In Hollow Land, Eyal Weizman has taken Said's thesis to a new level, generating extraordinary, and at times surreally uncomfortable, conclusions. If we are entitled to wonder what architecture, infrastructure and town planning have to do with warfare and human exclusion, the wonder has long gone by page 185. General Aviv Kochavi remarks that the attack on Nablus was "the reorganisation of urban syntax by means of a series of micro-tactical actions".

Shimon Naveh, ex-director of Israel's Operational Theory Research Institute, later explains that the Israeli army "started understanding fighting as a spatial problem". Weizman refers to the malignant "civilianisation" of military and philosophical terminology. But his own terms can also be heard, for example, in the corridors of London's Architectural Association: formless rival entities; fractal manoeuvre; velocity versus rhythms.

We find shadows of these phrases in the terrible beauty of Gerry Judah's artworks, derived from imagery of shattered West Bank towns. And they acknowledge the "anarchitecture" of Gordon Matta-Clark that so intrigued Israeli military thinkers in the 1960s. How extraordinary to recall that, in the 1920s, the legendary Scots town planner Patrick Geddes delivered urban schemes for Tel Aviv and Haifa based on "neotechnic order, characterised by electricity, hygiene, and art, by efficient and beautiful town planning".

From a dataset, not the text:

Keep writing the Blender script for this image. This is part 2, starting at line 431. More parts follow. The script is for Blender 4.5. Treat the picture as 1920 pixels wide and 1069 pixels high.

In 1978, Thomas Leitersdorf created a new town east of Jerusalem, high on the Judean desert. He described this bastion as a "garden city". But Weizman's realm is riven with permanent temporariness, prosthetic sovereignty, optical urbanism, and barrier archipelagos. He quotes Ariel Sharon's chilling description of the West Bank wall as a "seam-line obstacle", as if it were the stitching on a body-bag.

The theorist Simon Marvin claims Israel's military-architectural "shadow-world" is generating more intense and better funded urban research than university programmes. If that is even broadly true, Weizman's book is of salutary interest.